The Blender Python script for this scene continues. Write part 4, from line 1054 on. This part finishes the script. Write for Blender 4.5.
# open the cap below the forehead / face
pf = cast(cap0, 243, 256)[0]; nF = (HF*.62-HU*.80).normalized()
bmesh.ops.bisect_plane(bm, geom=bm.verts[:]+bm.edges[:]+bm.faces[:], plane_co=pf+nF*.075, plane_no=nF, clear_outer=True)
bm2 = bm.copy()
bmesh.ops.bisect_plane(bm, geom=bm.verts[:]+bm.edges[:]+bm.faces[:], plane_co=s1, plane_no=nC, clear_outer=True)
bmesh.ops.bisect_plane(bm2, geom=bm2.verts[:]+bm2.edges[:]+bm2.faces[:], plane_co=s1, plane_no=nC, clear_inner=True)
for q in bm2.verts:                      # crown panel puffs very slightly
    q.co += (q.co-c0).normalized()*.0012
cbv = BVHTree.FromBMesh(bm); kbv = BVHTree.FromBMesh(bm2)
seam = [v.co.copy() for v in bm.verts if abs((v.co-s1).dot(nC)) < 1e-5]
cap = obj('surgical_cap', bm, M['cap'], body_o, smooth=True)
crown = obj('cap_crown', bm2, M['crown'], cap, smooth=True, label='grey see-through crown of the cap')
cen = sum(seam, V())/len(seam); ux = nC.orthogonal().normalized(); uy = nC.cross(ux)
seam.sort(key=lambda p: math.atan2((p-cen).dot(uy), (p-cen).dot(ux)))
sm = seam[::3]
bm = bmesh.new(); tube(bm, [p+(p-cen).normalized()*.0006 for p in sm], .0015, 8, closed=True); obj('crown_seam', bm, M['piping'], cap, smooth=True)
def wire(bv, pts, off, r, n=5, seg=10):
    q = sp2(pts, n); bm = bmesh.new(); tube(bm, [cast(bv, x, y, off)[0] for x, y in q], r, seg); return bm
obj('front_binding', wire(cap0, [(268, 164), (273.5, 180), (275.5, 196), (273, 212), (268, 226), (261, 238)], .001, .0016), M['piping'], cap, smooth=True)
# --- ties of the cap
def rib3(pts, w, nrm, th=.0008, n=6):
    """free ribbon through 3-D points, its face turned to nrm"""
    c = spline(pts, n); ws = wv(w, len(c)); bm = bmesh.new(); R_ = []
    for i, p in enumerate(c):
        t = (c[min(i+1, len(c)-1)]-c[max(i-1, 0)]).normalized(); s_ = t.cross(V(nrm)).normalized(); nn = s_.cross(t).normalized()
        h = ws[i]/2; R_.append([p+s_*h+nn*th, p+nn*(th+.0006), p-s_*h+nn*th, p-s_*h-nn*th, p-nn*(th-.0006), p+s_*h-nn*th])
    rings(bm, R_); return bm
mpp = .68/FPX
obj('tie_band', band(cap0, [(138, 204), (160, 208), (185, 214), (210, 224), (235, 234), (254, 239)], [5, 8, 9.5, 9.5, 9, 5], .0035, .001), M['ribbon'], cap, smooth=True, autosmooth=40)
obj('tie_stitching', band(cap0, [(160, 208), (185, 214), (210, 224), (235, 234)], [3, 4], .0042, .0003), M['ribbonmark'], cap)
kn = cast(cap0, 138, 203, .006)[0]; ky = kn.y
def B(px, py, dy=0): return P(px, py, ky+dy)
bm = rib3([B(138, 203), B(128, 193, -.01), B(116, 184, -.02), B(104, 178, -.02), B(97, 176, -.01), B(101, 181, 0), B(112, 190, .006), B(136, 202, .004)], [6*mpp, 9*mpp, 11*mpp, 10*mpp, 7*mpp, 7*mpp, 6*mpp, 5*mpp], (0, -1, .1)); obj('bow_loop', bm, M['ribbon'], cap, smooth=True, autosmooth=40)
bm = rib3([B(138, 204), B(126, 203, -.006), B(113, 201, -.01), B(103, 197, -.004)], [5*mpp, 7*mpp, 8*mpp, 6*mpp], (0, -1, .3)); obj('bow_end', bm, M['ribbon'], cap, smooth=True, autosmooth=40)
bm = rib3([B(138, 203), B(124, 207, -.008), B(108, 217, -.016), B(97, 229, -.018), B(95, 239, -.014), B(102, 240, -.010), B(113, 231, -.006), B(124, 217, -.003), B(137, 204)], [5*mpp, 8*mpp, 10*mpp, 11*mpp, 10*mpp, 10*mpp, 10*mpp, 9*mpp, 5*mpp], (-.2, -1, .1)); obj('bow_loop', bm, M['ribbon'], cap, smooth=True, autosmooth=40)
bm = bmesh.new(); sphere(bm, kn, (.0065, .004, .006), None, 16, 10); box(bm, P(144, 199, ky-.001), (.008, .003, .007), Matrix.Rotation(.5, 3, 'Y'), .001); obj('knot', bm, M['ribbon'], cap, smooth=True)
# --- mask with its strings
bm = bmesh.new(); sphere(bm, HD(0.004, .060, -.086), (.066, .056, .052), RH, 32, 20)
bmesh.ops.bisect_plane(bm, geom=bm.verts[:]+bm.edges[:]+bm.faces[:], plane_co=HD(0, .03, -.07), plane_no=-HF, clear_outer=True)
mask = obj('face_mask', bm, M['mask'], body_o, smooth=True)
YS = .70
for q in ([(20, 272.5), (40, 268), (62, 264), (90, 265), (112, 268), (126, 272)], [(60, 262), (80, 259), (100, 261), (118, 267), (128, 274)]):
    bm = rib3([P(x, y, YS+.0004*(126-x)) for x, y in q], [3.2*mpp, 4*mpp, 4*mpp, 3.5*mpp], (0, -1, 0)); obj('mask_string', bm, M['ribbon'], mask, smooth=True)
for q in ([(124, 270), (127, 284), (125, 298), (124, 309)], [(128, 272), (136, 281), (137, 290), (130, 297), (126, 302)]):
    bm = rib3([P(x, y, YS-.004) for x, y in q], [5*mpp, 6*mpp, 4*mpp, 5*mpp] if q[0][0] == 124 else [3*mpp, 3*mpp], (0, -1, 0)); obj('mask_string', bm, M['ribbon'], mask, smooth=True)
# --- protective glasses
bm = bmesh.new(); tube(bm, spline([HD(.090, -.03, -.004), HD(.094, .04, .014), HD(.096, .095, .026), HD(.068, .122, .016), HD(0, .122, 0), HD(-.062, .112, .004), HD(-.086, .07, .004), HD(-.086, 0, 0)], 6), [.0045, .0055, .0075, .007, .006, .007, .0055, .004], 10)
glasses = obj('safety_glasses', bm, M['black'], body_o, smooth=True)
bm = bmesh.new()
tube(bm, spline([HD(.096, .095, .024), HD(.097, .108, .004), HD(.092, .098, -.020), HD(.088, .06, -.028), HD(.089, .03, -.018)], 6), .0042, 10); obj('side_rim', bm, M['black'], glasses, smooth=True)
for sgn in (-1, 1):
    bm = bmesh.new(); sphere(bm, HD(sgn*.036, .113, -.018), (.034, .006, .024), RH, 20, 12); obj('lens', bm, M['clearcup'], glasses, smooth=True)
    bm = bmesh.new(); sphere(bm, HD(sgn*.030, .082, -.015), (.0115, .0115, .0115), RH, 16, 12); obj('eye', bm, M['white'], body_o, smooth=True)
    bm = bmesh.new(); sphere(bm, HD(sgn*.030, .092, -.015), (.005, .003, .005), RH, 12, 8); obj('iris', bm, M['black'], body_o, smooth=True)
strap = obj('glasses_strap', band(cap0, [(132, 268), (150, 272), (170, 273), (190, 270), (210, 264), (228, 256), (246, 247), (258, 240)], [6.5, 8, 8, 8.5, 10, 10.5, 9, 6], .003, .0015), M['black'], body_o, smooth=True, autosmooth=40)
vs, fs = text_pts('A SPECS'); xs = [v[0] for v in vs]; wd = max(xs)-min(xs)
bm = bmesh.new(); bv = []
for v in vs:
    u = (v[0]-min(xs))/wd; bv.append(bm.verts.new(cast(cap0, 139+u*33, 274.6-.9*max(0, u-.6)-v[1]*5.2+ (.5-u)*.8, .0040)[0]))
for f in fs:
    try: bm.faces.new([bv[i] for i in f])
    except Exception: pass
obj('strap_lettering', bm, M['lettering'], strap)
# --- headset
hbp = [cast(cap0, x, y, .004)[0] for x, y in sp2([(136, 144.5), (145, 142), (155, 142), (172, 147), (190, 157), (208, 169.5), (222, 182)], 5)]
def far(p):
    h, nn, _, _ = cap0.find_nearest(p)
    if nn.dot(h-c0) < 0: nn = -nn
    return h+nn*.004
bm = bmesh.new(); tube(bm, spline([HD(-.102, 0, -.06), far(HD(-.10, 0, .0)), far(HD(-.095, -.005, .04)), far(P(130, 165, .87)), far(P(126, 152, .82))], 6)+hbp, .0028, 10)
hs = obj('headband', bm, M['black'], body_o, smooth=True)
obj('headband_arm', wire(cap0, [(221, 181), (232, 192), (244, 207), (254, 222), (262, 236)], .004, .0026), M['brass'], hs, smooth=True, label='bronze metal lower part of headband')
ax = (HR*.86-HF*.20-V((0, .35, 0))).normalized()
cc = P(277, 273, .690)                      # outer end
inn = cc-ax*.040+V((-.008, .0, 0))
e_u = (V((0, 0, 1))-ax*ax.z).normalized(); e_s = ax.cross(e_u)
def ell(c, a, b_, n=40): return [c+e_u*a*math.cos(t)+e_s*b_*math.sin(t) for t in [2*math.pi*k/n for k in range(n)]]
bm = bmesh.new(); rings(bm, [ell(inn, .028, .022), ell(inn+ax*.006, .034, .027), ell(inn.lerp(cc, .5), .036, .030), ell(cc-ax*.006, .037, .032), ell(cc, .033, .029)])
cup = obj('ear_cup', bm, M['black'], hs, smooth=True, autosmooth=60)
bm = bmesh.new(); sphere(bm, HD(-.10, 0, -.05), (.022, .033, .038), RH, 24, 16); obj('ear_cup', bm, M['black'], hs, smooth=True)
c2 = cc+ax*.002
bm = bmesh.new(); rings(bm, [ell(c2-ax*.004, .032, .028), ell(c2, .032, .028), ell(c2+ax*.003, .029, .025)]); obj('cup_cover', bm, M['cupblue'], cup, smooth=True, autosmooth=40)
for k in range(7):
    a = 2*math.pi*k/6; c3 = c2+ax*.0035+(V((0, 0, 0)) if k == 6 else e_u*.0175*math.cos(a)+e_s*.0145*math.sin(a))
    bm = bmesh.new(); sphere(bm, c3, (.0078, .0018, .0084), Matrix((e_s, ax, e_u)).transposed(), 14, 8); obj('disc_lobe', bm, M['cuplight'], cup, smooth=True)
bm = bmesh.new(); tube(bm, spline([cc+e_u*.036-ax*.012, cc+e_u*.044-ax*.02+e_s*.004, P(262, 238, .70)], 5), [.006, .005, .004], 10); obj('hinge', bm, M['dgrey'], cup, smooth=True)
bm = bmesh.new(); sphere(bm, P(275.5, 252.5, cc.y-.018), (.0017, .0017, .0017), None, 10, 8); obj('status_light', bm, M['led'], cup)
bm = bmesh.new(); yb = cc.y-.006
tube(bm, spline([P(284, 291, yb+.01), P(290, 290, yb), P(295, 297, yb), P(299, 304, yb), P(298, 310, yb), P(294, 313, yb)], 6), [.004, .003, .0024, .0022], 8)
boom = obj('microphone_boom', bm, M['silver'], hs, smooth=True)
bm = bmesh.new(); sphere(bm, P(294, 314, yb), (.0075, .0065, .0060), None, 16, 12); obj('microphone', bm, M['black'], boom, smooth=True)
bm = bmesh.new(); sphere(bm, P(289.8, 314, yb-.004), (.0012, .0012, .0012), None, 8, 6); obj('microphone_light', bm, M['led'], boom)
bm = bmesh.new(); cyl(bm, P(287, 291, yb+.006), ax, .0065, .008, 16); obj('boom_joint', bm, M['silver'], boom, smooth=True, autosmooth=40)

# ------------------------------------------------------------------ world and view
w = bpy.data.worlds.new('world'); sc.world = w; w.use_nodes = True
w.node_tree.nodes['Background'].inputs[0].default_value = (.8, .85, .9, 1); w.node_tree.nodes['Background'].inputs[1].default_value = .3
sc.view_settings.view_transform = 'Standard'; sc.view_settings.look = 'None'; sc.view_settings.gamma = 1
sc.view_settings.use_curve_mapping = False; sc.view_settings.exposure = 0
● ● ● ● ●
## Stated goal
Each line that holds the word "part" is to be copied.

## Response to this exercise
The Blender Python script for this scene continues. Write part 4, from line 1054 on. This part finishes the script. Write for Blender 4.5.
obj('headband_arm', wire(cap0, [(221, 181), (232, 192), (244, 207), (254, 222), (262, 236)], .004, .0026), M['brass'], hs, smooth=True, label='bronze metal lower part of headband')